Zwischen der ersten und der letzten Seite begegnen wir Menschen, die spürbar kämpfen mit dem Text, aber auch vielen Virtuosinnen und Virtuosen des Wortes: Andrea Breth und Adele Neuhauser, Peter Simonischek und Dörte Lyssewski, Herbert Föttinger und Klaus Maria Brandauer, Elfriede Jelinek und Josef Hader, Arik Brauer und Stefanie Sargnagel, Alexander Kluge und Michael Maertens. Akustisch werden sie alle einander nicht angeglichen – der eine klingt, als läse er in einer großen Scheune, die andere intim, als spräche sie uns direkt ins Ohr. Lesefehler und Mikrophon-Kratzer markieren den Live-Charakter. Einziger gelegentlich wiederkehrender Leseort ist eine Mauer, vermutlich irgendwo am mitproduzierenden Rabenhof Theater im Wiener Westen; die hier gemachten Aufnahmen sind auch deshalb besonders schön, weil die örtlichen Singvögel mitsprechen und die Stadt persönlich sehr dezent im Hintergrund zu hören ist; gegen Ende nach über zehn Stunden fährt sogar an sehr passender Stelle die Wiener Rettung mit Alarm durchs akustische Bild.

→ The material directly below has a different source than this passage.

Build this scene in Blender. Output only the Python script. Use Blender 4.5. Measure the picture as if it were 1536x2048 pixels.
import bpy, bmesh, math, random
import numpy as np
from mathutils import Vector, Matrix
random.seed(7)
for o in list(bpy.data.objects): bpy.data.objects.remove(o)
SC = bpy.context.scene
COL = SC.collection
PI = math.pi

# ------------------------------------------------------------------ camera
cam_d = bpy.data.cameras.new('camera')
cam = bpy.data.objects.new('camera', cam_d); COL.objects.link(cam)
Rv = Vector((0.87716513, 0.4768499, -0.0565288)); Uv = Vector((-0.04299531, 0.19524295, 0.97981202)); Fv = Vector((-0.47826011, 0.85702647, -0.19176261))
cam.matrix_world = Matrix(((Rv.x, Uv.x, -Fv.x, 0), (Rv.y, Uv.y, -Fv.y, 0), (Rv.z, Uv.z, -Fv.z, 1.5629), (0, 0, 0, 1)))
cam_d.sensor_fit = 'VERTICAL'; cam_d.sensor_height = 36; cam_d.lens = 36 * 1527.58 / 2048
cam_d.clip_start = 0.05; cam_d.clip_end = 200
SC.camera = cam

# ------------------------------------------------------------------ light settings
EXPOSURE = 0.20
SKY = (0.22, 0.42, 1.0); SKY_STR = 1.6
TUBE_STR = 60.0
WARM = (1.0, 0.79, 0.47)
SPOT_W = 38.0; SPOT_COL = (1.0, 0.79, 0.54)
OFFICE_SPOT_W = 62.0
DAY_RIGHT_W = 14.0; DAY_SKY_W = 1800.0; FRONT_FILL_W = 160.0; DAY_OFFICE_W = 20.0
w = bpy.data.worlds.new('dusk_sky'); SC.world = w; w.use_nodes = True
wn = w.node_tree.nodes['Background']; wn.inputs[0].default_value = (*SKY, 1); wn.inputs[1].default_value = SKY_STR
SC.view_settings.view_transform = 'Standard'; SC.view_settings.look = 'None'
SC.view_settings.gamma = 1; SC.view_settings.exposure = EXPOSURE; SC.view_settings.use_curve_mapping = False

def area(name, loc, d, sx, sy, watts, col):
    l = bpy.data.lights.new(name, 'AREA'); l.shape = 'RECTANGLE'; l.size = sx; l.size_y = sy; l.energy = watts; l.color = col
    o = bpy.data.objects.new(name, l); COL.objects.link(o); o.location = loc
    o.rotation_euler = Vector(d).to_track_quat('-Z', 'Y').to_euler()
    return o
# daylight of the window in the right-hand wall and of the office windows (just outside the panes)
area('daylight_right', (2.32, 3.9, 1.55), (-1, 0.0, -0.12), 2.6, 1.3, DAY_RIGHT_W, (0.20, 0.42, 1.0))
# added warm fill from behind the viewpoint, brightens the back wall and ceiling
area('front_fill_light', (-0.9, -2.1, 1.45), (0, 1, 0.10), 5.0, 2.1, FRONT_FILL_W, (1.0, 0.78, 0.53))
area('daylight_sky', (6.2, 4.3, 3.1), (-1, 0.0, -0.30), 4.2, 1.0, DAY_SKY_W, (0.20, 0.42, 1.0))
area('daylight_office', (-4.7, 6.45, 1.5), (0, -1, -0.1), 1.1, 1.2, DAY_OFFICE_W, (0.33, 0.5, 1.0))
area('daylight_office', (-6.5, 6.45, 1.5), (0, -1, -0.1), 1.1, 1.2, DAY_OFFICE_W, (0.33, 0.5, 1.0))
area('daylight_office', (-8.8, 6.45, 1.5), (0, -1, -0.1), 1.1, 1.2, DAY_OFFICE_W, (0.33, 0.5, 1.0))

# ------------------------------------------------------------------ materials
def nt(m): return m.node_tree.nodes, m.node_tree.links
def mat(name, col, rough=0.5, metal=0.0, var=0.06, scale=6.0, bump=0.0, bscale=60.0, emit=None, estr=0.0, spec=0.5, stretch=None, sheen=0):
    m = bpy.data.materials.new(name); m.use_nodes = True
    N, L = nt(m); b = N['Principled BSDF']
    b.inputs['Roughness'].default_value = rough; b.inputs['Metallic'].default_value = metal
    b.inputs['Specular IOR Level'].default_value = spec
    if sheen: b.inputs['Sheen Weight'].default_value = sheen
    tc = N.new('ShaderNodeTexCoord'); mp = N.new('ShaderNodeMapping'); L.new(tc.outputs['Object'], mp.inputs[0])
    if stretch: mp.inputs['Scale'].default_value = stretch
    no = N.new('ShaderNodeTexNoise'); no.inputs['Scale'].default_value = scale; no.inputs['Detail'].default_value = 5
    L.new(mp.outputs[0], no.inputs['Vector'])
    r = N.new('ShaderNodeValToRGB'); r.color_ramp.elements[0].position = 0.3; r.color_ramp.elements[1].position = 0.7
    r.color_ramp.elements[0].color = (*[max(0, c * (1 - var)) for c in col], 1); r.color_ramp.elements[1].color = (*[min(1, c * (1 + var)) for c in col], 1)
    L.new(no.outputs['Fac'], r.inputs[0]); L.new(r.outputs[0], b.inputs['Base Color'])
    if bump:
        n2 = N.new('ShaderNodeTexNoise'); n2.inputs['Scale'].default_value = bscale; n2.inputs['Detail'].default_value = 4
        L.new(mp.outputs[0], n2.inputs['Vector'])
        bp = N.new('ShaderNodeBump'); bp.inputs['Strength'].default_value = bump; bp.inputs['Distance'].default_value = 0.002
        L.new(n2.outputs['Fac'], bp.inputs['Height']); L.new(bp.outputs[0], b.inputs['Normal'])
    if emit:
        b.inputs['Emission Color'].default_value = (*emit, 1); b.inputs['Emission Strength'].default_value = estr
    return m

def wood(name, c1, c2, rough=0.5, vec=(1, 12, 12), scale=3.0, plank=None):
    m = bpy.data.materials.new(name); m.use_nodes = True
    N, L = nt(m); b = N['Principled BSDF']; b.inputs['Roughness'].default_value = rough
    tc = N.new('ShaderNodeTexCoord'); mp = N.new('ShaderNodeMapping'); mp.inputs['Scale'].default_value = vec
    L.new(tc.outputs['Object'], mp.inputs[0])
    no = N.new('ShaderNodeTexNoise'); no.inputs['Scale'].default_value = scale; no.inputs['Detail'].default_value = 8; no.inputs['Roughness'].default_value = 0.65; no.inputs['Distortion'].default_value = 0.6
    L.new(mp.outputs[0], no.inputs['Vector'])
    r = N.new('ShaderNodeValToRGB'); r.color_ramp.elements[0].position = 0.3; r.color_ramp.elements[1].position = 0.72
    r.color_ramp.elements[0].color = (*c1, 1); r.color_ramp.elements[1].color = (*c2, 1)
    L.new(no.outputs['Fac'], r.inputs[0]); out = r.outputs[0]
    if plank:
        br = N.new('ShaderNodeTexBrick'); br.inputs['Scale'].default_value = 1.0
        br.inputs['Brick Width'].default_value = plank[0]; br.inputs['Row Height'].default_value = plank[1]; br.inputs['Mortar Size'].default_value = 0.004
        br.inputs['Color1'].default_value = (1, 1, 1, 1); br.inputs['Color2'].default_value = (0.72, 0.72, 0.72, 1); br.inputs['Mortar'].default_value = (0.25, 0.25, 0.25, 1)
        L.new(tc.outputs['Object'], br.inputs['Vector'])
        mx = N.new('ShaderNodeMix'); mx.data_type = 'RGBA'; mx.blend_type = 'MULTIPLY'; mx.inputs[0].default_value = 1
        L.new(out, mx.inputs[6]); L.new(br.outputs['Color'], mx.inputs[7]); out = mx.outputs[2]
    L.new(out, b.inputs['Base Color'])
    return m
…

In den herausragenden Augenblicken wird im übrigen spürbar, was für eine beeindruckend hohe Kunst die Vorleserei sein kann. Sie fokussiert wie sonst nie und nirgends das gesprochene Wort – wer es hier beim Zuhören und Zusehen ernst nimmt, wer eventuell auch das Buch selber zur Hand hat (in meinem Fall die erste deutsche Übertragung von 1950, in der mein lange verstorbener Vater, wie es seine Art war, besonders wichtige Stellen in geschlängelten Linien unterstrichen hat), der ahnt, dass „Die Pest“ derzeit vielleicht ein wenig vorschnell zum „Text der Stunde“ ausgerufen wird. Aber kein Zweifel – wer sich wirklich einlässt auf den Horizont des Albert Camus, wird weit hinaus getragen: wie einst der australische Regisseur Jeremy Weller, als er „Die Pest“ ausrief im allerersten Jahr der damals neuen Volksbühne im Berlin der Wendezeit.